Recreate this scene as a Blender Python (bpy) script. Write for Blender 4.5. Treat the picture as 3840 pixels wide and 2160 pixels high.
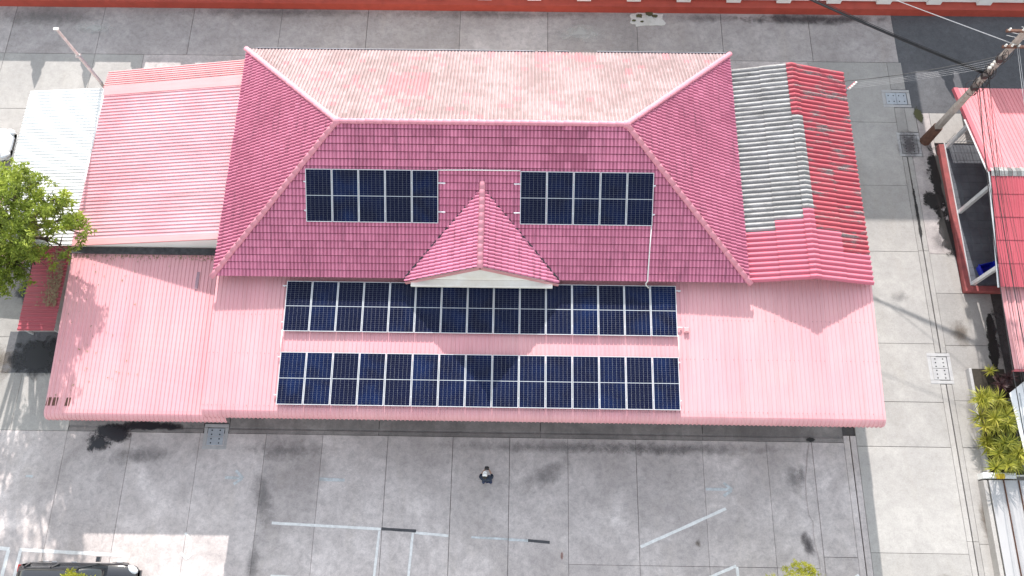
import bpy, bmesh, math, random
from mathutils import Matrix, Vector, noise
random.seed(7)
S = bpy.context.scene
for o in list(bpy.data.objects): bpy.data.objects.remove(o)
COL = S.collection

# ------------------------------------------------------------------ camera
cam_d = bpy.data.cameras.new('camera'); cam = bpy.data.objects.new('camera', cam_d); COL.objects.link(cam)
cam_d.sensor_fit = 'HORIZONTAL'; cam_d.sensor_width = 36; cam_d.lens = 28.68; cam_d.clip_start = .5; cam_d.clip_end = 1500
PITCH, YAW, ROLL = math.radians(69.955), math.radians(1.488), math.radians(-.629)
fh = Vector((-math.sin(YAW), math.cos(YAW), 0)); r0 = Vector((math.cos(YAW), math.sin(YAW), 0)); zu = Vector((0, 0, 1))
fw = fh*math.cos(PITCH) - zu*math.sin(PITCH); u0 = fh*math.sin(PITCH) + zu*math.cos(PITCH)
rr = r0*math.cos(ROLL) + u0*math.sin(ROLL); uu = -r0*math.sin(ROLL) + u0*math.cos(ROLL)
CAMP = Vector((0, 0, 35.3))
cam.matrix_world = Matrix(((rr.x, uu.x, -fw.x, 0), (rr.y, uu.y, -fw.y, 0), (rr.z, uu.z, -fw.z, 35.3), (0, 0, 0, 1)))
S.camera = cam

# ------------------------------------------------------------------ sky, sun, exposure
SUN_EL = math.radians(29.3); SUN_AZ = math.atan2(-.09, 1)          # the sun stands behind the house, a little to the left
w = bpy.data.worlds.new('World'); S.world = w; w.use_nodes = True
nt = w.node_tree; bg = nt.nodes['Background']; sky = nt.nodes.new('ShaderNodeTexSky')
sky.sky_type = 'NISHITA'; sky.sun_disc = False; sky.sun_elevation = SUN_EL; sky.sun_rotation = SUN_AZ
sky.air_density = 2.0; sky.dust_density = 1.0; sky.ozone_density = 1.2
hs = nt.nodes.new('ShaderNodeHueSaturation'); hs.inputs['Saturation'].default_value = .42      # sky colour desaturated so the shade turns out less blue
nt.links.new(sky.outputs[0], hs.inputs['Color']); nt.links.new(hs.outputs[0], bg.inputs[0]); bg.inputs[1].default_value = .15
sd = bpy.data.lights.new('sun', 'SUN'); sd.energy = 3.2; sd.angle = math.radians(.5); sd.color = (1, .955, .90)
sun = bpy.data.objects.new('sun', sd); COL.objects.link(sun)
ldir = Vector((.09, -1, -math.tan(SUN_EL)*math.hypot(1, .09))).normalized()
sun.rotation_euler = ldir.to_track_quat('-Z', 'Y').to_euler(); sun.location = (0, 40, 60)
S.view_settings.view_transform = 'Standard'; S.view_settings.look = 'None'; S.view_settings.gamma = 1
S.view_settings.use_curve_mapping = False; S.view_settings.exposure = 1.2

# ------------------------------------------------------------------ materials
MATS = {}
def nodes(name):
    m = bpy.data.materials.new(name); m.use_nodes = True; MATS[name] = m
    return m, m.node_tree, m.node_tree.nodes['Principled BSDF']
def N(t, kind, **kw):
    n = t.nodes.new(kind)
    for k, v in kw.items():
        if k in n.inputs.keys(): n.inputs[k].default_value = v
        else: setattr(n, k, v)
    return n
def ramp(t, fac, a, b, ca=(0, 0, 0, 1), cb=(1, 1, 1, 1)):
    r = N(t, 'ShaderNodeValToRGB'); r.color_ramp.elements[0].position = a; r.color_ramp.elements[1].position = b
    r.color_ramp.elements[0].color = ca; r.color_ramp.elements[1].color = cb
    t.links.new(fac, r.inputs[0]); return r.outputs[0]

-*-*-

Written request
Begin at the top of the material above and output each line exactly, stopping after the line that holds "S.camera = cam". Leave out pictures.

Expected answer
Recreate this scene as a Blender Python (bpy) script. Write for Blender 4.5. Treat the picture as 3840 pixels wide and 2160 pixels high.
import bpy, bmesh, math, random
from mathutils import Matrix, Vector, noise
random.seed(7)
S = bpy.context.scene
for o in list(bpy.data.objects): bpy.data.objects.remove(o)
COL = S.collection

# ------------------------------------------------------------------ camera
cam_d = bpy.data.cameras.new('camera'); cam = bpy.data.objects.new('camera', cam_d); COL.objects.link(cam)
cam_d.sensor_fit = 'HORIZONTAL'; cam_d.sensor_width = 36; cam_d.lens = 28.68; cam_d.clip_start = .5; cam_d.clip_end = 1500
PITCH, YAW, ROLL = math.radians(69.955), math.radians(1.488), math.radians(-.629)
fh = Vector((-math.sin(YAW), math.cos(YAW), 0)); r0 = Vector((math.cos(YAW), math.sin(YAW), 0)); zu = Vector((0, 0, 1))
fw = fh*math.cos(PITCH) - zu*math.sin(PITCH); u0 = fh*math.sin(PITCH) + zu*math.cos(PITCH)
rr = r0*math.cos(ROLL) + u0*math.sin(ROLL); uu = -r0*math.sin(ROLL) + u0*math.cos(ROLL)
CAMP = Vector((0, 0, 35.3))
cam.matrix_world = Matrix(((rr.x, uu.x, -fw.x, 0), (rr.y, uu.y, -fw.y, 0), (rr.z, uu.z, -fw.z, 35.3), (0, 0, 0, 1)))
S.camera = cam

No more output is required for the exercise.